WILSHIRE TRUST UNIVERSE COMPARISON SERVICE® REPORTS FIRST QUARTER INSTITUTIONAL INVESTOR RETURNS GO NEGATIVE

As expected, institutional investors overall saw the rates of return on their portfolios take a more than a five percent drop in the first quarter of 2008. The rates of return varied from a loss of -3.75 percent for non-profits with assets greater than $1 billion to -5.79 percent for Taft Hartley funds with assets greater than $1 billion, according to the Wilshire Trust Universe Comparison Service® (Wilshire TUCS®), a cooperative effort between Wilshire Analytics, the investment technology unit of Wilshire Associates, and custodial organizations. TUCS, the most widely accepted benchmark for the performance of institutional assets, includes more than 1,300 plans representing $3.17 trillion in assets.

The median performance of all master trusts for the quarter ended March 31, 2008 was a -5.10 percent with a yearly return of 0.30 percent. The median performance of corporate pension plans was -5.57 percent for the quarter and -0.20 percent for the year while public pension funds median performance was -4.99 percent for the quarter and 0.53 percent for the last four quarters. The first quarter performance for foundations and endowments was -5.32 percent and 0.48 percent for the year. Taft Hartley funds median performance was -4.33 percent for the quarter and 0.65 percent for the year. Non-profits saw a median performance of -5.27 percent in the first quarter and 0.16 percent for the year.

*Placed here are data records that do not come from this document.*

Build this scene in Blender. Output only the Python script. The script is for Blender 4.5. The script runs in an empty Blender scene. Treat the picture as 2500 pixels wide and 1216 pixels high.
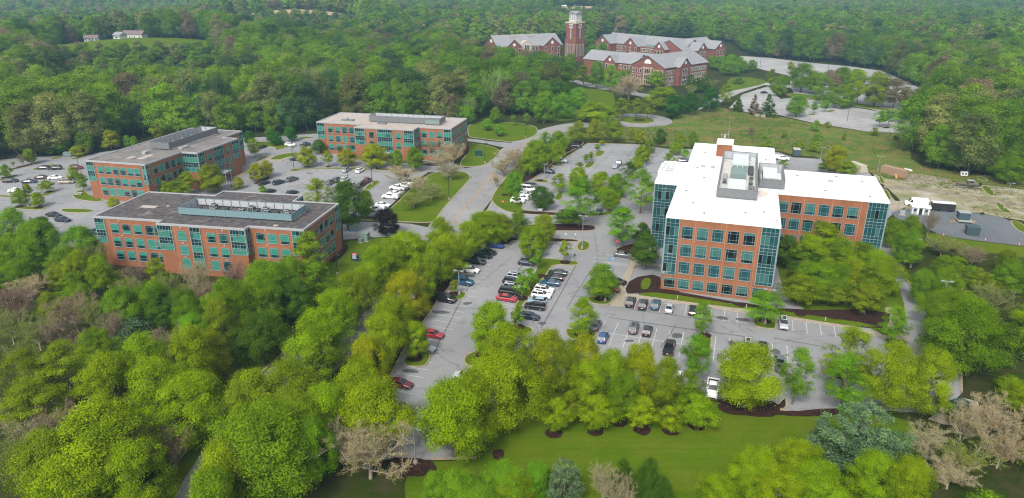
import bpy, math, random
import numpy as np
from mathutils import Vector, Matrix
R=math.radians
scene=bpy.context.scene
# ------------------------------------------------------------------ camera
cam=bpy.data.cameras.new('camera'); camo=bpy.data.objects.new('camera',cam); scene.collection.objects.link(camo)
camo.location=(0,0,69.6); camo.rotation_euler=(R(90-21.456),0,0)
cam.sensor_fit='HORIZONTAL'; cam.sensor_width=36; cam.lens=36*1720/2500; cam.clip_start=1; cam.clip_end=20000
scene.camera=camo
# ------------------------------------------------------------------ sky, sun, exposure
SUN_EL,SUN_AZ=46,203
w=bpy.data.worlds.new('World'); scene.world=w; w.use_nodes=True
nt=w.node_tree; bg=nt.nodes['Background']
sky=nt.nodes.new('ShaderNodeTexSky'); sky.sky_type='NISHITA'; sky.sun_disc=False
sky.sun_elevation=R(SUN_EL); sky.sun_rotation=R(SUN_AZ); sky.dust_density=4; sky.air_density=1.5
hs=nt.nodes.new('ShaderNodeHueSaturation'); hs.inputs['Saturation'].default_value=0.35
nt.links.new(sky.outputs[0],hs.inputs['Color']); nt.links.new(hs.outputs[0],bg.inputs['Color'])
bg.inputs['Strength'].default_value=0.115
sun=bpy.data.lights.new('sun','SUN'); sun.energy=1.5; sun.angle=R(10); sun.color=(1,.96,.9)
suno=bpy.data.objects.new('sun',sun); scene.collection.objects.link(suno)
a=R(SUN_AZ); dirv=Vector((math.sin(a)*math.cos(R(SUN_EL)),math.cos(a)*math.cos(R(SUN_EL)),math.sin(R(SUN_EL))))
suno.rotation_euler=dirv.to_track_quat('Z','Y').to_euler(); suno.location=dirv*300
vs=scene.view_settings; vs.view_transform='Standard'; vs.look='None'; vs.gamma=1; vs.use_curve_mapping=False; vs.exposure=0.95
cy=scene.cycles; cy.use_denoising=True; cy.denoising_prefilter='NONE'; cy.denoising_input_passes='RGB_ALBEDO_NORMAL'; cy.filter_width=1.15; cy.max_bounces=5; cy.diffuse_bounces=2; cy.glossy_bounces=2; cy.transmission_bounces=3; cy.volume_bounces=1; cy.transparent_max_bounces=4
cy.use_adaptive_sampling=True; cy.adaptive_threshold=0.01
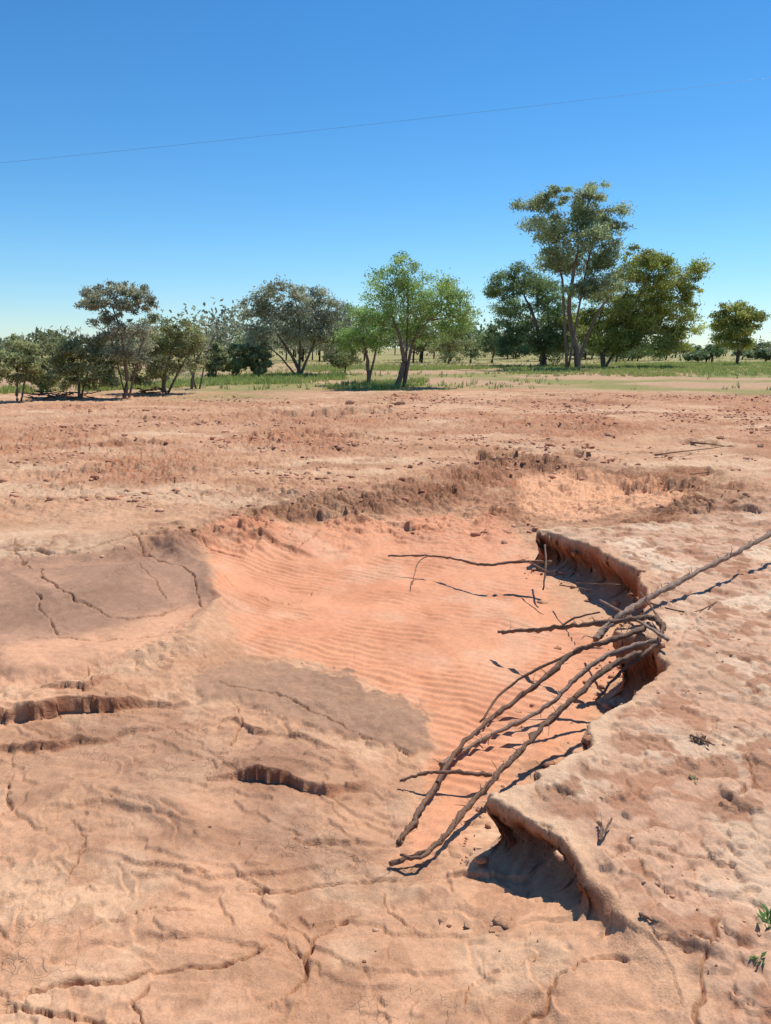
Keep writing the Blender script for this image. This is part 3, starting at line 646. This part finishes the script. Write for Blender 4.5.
def region(P,n):
    pts=gp(P);xs=[p[0] for p in pts];ys=[p[1] for p in pts]
    a=rng.random(n)*(max(xs)-min(xs))+min(xs);b=rng.random(n)*(max(ys)-min(ys))+min(ys)
    k=polysdf(a.astype(np.float32),b.astype(np.float32),pts)>0;a,b=a[k],b[k]
    p=sst(-.35,.15,fbm(a,b*1.4,.35,3,151));k=rng.random(len(a))<p
    return a[k],b[k]
gx_,gy_=[],[]
for P_,n_ in [([(80,393),(200,386),(300,384),(345,379),(345,373),(230,377),(150,384),(70,388)],9000),([(315,391),(345,385),(425,381),(428,386),(380,391)],2200),([(480,375),(560,374),(660,377),(790,376),(790,362),(650,362),(520,366)],16000),([(0,396),(60,392),(60,386),(0,390)],800),([(300,372),(480,370),(520,366),(300,366)],4000)]:
    a,b=region(P_,n_);gx_.append(a);gy_.append(b)
a=np.concatenate(gx_);b=np.concatenate(gy_);t=rng.random((len(a),1))*.6
grass('green_grass',a,b,.12+.16*rng.random(len(a)),.02,gc1*(1-t)+np.array([.44,.48,.17])*t,8)
a,b=scatter(16000,-75,75,28,110,lambda a,b:sst(-.1,.3,fbm(a,b,.12,3,161))*.8)
t=rng.random((len(a),1))
grass('dry_grass',a,b,.12+.18*rng.random(len(a)),.035,gc1*(1-t)+gc2*t,5)
def herb(name,px,py,z_,n_,L,colr):
    g=G(px,py,z_);z0=float(zat(*g)[0]);V=[]
    for k in range(n_):
        th=random.random()*6.283;el=random.uniform(.3,1.2);l=L*(.5+random.random());d=np.array([math.cos(th)*math.cos(el),math.sin(th)*math.cos(el),math.sin(el)])
        w=np.array([-math.sin(th),math.cos(th),0])*l*.14;p=np.array([g[0]+random.gauss(0,L*.4),g[1]+random.gauss(0,L*.4),z0])
        V+=[p,p+d*l*.5+w,p+d*l-np.array([0,0,l*.15]),p+d*l*.5-w]
    mesh_obj(name,V,np.arange(len(V)).reshape(-1,4),[grassm],np.tile(colr,(len(V),1))*(.7+.6*rng.random((len(V),1))))
herb('weed_plant',768,925,.0,26,.035,np.array([.12,.22,.06]));herb('weed_plant',760,965,.0,12,.024,np.array([.12,.22,.06]))
herb('weed_plant',695,778,.0,10,.024,np.array([.2,.24,.09]));herb('dry_tuft',700,740,.0,30,.035,np.array([.30,.22,.15]))
for k,(px,py,n_,w_) in enumerate([(55,400,22,1.0),(150,394,14,.8)]):
    A=Acc();g=G(px,py);z0=float(zat(*g)[0])
    for q in range(n_):
        th=random.uniform(-.8,.8)+(math.pi if random.random()<.5 else 0);l=random.uniform(.3,.9);c=np.array([g[0]+random.gauss(0,w_*.5),g[1]+random.gauss(0,.3),z0+random.uniform(.03,.22)])
        d=np.array([math.cos(th),math.sin(th)*.6,random.uniform(-.15,.25)])*l*.5
        o,r=smoothpath([c-d,c+np.array([0,0,random.uniform(-.05,.06)]),c+d],[.025,.02,.008],3,.012,q);A.tube(o,r,6,srgb(130,100,82,.6),.2)
    acc_obj('fallen_timber_pile',A,barkm)
# ---------------------------------------------------------------- power line
A=Acc();a=np.array(AT(-300,190,42.));b=np.array(AT(1100,36,34.));pts=[]
for k in range(61):
    t=k/60;p=a+(b-a)*t;p[2]-=.35*4*t*(1-t);pts.append(p)
A.tube(pts,[.0048]*61,5,(.12,.16,.22),0,False);acc_obj('power_line',A,wirem)
# ---------------------------------------------------------------- light, sky, camera
EL,AZ=math.radians(60),math.radians(38)
S=Vector((math.sin(AZ)*math.cos(EL),math.cos(AZ)*math.cos(EL),math.sin(EL)))
sd=bpy.data.lights.new('sun','SUN');sd.energy=5.0;sd.angle=math.radians(.53);sd.color=(1,.96,.90)
so=bpy.data.objects.new('sun',sd);so.rotation_euler=S.to_track_quat('Z','Y').to_euler();so.location=(0,0,30);bpy.context.scene.collection.objects.link(so)
w=bpy.data.worlds.new('World');bpy.context.scene.world=w;w.use_nodes=True;wn=w.node_tree
bg=wn.nodes['Background'];sk=wn.nodes.new('ShaderNodeTexSky');sk.sky_type='NISHITA';sk.sun_disc=False;sk.sun_elevation=EL;sk.sun_rotation=AZ
sk.air_density=1.0;sk.dust_density=.0;sk.ozone_density=2.4;sk.altitude=100
hs=wn.nodes.new('ShaderNodeHueSaturation');hs.inputs['Saturation'].default_value=1.2
# clean dry-air horizon: elevation-dependent tint of the physical sky
wt=wn.nodes.new('ShaderNodeTexCoord');sx=wn.nodes.new('ShaderNodeSeparateXYZ');wn.links.new(wt.outputs['Generated'],sx.inputs[0])
rp_=wn.nodes.new('ShaderNodeValToRGB');wn.links.new(sx.outputs['Z'],rp_.inputs[0])
rp_.color_ramp.elements[0].position=0.;rp_.color_ramp.elements[0].color=(.66,.80,1.,1)
rp_.color_ramp.elements[1].position=.45;rp_.color_ramp.elements[1].color=(.72,.86,.97,1)
e_=rp_.color_ramp.elements.new(.12);e_.color=(.72,.88,1.,1)
mm=wn.nodes.new('ShaderNodeMix');mm.data_type='RGBA';mm.blend_type='MULTIPLY';mm.inputs['Factor'].default_value=1
wn.links.new(sk.outputs[0],mm.inputs[6]);wn.links.new(rp_.outputs[0],mm.inputs[7]);wn.links.new(mm.outputs[2],hs.inputs['Color'])
wn.links.new(hs.outputs[0],bg.inputs['Color']);bg.inputs['Strength'].default_value=.135
cd=bpy.data.cameras.new('camera');co=bpy.data.objects.new('camera',cd);bpy.context.scene.collection.objects.link(co)
co.location=(0,0,CAMH);co.rotation_euler=(math.pi/2-PITCH,0,0);cd.sensor_fit='VERTICAL';cd.sensor_height=36;cd.sensor_width=36*771/1024;cd.lens=F/1024*36
cd.clip_end=5000;cd.clip_start=.05
sc_=bpy.context.scene;sc_.camera=co;sc_.view_settings.view_transform='Standard';sc_.view_settings.look='None';sc_.view_settings.exposure=0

“The performance we saw in the first quarter was expected based on market turmoil globally,” said Hilarie C. Green, CFA, managing director and head of Wilshire Analytics' Performance Reporting division.

“Here in the U.S., the equity market suffered its worst quarterly loss since the third quarter of 2002 with the Dow Jones Wilshire 5000SM posting a –9.52% return as the first three months of the year each returned negative results. Combined with November and December of 2007, we’ve seen five consecutive months of market losses,” she added.